Luego comienzan a desinstalar el sonido, a recoger las mesas. La gente no se
va. Quiere seguir viendo libros, siente curiosidad por cosas que no está
acostumbrada a ver en su ciudad. Quiere arte y quiere cultura. Pienso en que
nuestras acciones se replican de formas que no tenemos ni idea. Creo que
Moreleando nos ha transformado en un punto profundo, a un montón de personas.

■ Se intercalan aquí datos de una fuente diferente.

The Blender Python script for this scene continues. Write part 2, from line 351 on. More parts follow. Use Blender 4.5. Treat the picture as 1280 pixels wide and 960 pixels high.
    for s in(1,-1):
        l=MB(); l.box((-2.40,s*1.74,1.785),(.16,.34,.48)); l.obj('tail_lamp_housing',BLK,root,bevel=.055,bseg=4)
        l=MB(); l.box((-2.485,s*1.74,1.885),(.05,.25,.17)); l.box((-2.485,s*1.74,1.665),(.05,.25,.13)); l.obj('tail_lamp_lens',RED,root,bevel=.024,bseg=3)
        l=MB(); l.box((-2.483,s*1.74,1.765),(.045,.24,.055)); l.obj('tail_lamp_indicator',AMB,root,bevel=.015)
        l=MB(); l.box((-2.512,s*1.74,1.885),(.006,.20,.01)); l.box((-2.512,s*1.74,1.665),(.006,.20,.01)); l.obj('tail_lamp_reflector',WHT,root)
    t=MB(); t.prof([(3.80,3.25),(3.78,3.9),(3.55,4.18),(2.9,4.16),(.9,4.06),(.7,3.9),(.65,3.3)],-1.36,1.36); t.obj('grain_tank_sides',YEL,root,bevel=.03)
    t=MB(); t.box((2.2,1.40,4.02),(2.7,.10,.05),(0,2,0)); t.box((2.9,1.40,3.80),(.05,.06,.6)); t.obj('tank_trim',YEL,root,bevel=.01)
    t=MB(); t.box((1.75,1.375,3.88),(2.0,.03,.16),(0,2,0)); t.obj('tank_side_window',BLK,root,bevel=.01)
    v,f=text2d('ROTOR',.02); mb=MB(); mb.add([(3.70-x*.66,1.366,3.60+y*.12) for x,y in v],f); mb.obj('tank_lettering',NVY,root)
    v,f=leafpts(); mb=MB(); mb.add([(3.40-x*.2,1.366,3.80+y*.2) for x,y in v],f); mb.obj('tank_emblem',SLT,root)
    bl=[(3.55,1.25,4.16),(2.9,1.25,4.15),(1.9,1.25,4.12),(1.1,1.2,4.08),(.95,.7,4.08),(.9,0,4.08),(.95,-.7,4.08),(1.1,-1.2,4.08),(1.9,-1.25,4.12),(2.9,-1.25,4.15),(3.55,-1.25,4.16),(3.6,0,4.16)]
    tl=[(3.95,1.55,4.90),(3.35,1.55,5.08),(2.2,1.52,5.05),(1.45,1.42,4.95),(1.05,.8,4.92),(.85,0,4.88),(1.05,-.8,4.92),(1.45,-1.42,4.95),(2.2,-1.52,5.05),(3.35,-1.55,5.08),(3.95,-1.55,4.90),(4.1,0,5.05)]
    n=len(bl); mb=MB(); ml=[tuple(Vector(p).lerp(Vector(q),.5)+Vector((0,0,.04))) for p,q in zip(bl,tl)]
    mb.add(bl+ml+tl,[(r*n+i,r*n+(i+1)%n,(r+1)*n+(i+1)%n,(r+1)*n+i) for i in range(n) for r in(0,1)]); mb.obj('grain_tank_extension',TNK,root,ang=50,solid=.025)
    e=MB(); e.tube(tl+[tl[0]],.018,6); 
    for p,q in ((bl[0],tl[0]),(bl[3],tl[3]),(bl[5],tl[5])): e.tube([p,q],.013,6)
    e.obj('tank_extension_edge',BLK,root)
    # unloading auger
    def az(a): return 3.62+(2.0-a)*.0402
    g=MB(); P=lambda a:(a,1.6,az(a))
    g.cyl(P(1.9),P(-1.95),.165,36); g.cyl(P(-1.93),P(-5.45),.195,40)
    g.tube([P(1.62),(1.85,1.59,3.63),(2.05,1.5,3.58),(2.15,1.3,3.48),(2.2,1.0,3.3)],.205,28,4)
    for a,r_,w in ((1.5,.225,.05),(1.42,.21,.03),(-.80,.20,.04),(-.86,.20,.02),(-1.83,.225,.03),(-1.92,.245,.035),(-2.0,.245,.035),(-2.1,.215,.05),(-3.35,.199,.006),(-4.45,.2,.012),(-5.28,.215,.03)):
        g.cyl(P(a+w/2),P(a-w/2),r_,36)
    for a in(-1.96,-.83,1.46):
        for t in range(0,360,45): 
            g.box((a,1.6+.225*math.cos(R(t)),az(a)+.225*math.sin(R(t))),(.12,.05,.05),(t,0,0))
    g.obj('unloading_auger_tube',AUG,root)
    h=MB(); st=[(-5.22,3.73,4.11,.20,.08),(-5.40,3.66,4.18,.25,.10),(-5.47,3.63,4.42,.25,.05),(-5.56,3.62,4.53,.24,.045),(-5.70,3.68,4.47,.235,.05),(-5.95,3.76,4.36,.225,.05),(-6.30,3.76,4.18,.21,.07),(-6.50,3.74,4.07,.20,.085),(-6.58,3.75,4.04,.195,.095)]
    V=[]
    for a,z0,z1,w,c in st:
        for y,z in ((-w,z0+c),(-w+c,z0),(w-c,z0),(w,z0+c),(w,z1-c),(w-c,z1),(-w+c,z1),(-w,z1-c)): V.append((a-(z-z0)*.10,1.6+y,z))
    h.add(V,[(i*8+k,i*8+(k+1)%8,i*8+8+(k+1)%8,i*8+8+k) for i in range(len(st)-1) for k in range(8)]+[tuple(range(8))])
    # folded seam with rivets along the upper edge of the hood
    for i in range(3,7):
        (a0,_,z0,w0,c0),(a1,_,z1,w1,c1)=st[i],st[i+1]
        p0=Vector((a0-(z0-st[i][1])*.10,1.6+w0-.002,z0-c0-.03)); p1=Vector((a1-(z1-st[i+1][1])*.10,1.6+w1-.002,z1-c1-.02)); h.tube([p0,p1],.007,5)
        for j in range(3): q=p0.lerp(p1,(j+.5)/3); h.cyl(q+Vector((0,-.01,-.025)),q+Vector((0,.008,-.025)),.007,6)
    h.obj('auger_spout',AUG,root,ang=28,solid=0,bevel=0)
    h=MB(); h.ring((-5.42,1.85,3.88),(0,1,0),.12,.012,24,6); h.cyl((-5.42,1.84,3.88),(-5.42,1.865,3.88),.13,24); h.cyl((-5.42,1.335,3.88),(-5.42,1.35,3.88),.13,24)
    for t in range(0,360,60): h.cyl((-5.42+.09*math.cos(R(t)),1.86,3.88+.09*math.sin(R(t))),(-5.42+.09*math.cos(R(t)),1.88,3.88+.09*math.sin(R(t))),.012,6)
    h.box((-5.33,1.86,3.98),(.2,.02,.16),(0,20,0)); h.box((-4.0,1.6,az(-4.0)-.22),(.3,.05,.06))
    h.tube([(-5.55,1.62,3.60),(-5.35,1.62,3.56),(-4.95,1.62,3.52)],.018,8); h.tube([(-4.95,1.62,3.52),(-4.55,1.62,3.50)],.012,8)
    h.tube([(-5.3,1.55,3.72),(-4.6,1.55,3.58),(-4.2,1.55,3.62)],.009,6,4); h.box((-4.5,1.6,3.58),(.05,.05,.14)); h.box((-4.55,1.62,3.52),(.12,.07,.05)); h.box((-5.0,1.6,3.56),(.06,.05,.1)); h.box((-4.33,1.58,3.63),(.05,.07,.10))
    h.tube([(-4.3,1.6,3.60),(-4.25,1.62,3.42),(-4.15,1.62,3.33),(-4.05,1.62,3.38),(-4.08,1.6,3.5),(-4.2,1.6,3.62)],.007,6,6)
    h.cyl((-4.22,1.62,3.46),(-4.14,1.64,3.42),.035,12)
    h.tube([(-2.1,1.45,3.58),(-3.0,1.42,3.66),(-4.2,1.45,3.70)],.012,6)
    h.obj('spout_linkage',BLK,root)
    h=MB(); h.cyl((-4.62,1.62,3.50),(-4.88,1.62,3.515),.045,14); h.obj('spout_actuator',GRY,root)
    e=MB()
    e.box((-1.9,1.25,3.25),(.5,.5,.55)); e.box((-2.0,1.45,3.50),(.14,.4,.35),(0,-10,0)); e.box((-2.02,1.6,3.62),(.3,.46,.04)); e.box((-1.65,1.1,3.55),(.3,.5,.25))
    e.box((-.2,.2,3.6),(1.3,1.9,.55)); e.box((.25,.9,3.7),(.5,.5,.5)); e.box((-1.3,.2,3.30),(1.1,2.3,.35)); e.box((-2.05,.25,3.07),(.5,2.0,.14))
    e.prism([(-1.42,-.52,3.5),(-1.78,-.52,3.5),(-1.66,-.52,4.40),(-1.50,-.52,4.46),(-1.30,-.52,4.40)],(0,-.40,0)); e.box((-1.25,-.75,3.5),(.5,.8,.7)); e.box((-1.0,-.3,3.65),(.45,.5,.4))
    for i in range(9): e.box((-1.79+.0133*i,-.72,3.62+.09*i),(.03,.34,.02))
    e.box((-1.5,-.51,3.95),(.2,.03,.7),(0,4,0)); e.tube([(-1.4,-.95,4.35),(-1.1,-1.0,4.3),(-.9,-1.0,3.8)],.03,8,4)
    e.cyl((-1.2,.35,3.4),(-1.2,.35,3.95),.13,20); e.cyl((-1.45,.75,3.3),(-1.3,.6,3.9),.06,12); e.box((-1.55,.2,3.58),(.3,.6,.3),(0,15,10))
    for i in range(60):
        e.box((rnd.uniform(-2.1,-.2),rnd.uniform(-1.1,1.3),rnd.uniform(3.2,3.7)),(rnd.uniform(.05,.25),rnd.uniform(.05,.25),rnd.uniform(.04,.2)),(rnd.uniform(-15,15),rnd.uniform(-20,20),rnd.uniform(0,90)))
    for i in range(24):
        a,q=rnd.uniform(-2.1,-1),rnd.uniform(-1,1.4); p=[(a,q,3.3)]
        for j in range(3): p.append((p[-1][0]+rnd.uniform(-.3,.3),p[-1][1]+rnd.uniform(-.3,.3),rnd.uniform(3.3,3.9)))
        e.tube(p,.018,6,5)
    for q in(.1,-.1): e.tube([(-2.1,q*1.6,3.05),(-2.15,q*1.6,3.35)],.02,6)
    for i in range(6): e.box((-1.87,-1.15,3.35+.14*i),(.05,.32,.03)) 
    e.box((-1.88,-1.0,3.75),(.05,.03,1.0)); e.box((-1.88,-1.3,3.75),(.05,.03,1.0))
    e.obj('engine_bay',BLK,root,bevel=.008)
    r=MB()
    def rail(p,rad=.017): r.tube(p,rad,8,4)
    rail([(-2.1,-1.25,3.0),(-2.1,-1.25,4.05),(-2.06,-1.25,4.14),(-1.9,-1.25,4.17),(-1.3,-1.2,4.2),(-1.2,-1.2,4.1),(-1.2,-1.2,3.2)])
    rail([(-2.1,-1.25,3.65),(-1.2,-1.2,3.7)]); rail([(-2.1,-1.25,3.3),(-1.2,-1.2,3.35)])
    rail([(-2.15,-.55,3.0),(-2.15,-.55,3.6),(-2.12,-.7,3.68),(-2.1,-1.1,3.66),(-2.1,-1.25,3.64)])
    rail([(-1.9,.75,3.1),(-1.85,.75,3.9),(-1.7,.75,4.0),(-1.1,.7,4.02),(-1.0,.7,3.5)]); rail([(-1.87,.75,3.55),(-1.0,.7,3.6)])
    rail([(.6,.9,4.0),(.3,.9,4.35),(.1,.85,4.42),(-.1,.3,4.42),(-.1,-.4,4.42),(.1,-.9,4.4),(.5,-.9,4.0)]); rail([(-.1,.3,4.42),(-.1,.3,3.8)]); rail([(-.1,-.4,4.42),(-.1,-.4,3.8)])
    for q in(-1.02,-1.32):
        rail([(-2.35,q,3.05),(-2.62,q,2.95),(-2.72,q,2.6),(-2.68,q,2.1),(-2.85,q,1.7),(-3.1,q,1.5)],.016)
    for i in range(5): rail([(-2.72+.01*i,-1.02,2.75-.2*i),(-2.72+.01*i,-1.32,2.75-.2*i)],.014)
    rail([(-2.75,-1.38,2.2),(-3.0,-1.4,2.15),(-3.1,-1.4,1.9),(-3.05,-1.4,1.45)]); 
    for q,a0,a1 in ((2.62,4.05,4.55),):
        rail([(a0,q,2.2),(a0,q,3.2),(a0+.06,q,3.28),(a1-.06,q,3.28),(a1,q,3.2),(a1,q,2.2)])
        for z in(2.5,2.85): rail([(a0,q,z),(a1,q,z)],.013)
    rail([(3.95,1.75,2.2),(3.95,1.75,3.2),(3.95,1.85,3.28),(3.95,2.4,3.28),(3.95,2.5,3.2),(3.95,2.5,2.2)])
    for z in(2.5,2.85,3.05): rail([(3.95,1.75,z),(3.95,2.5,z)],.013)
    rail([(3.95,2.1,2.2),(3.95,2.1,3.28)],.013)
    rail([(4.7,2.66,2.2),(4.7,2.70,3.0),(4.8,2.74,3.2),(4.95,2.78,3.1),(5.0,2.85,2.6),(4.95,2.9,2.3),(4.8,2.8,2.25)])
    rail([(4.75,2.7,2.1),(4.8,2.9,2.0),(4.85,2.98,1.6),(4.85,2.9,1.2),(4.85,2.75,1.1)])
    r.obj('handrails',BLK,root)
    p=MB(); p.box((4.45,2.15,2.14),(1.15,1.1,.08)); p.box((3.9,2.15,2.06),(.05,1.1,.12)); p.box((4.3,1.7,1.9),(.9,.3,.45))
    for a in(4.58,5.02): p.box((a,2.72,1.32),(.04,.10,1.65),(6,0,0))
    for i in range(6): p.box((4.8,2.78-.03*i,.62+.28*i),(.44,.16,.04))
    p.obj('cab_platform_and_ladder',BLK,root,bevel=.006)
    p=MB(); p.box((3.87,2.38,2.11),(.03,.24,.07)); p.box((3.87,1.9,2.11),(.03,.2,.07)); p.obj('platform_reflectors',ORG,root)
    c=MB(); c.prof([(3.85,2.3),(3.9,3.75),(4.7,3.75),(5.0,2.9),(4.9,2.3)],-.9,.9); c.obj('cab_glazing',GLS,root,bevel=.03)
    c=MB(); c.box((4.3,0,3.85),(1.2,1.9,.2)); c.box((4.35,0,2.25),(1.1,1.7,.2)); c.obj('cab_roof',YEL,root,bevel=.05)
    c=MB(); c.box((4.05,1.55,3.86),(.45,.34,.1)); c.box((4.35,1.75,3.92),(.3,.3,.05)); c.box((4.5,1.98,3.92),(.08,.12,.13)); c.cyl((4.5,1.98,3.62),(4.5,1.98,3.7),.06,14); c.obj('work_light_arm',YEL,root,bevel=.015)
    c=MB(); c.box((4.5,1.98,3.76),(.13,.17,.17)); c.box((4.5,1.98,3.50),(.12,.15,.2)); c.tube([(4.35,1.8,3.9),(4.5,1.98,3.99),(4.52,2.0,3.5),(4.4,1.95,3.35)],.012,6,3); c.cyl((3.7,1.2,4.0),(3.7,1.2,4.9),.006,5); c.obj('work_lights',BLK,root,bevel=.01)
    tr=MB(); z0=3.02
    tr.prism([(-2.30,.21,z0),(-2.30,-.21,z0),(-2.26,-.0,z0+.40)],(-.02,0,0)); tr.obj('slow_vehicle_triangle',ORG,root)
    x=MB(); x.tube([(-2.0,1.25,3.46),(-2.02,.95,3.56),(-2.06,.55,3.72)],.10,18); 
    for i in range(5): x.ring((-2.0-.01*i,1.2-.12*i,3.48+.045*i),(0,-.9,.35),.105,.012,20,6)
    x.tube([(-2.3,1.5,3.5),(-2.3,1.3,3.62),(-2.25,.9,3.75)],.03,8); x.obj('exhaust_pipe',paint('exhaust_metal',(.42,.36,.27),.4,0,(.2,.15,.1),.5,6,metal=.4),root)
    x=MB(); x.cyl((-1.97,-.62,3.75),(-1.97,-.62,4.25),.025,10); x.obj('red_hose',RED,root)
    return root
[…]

Primero a todos los que participamos en él y no imaginábamos en qué podría
convertirse y en qué magnitud. Y obviamente ha modificado los hábitos sabatinos
de miles de personas en La Laguna. Creo que La Pabellón también puede hacerlo.
A mí me siguen
diciendo que la gente no lee, que los jóvenes no leen. Quizá en parte sea
cierto, porque ahora la lectura compite con la tecnología y con el
entretenimiento pasivo. Hay otros que dicen que ahora se lee más que nunca, y
se escribe más que nunca, porque en las redes sociales hacemos ambas cosas todo
el tiempo. No me embarcaré en esa discusión, pero creo que muchas personas leerían
más si tuvieran los medios a su alcance, si hubiera libros a precios accesibles,
y cerca de los lugares que frecuentan, si alguien pudiera recomendarles un
libro a su medida, si hubiera más programas de fomento a la lectura cerca de
sus casas o de sus centros de trabajo. Quizá Matamoros no tenga pronto una
librería, pero seguro tendrá libros y lectura en voz alta (y otras tantas
actividades) en La Pabellón, un domingo al mes.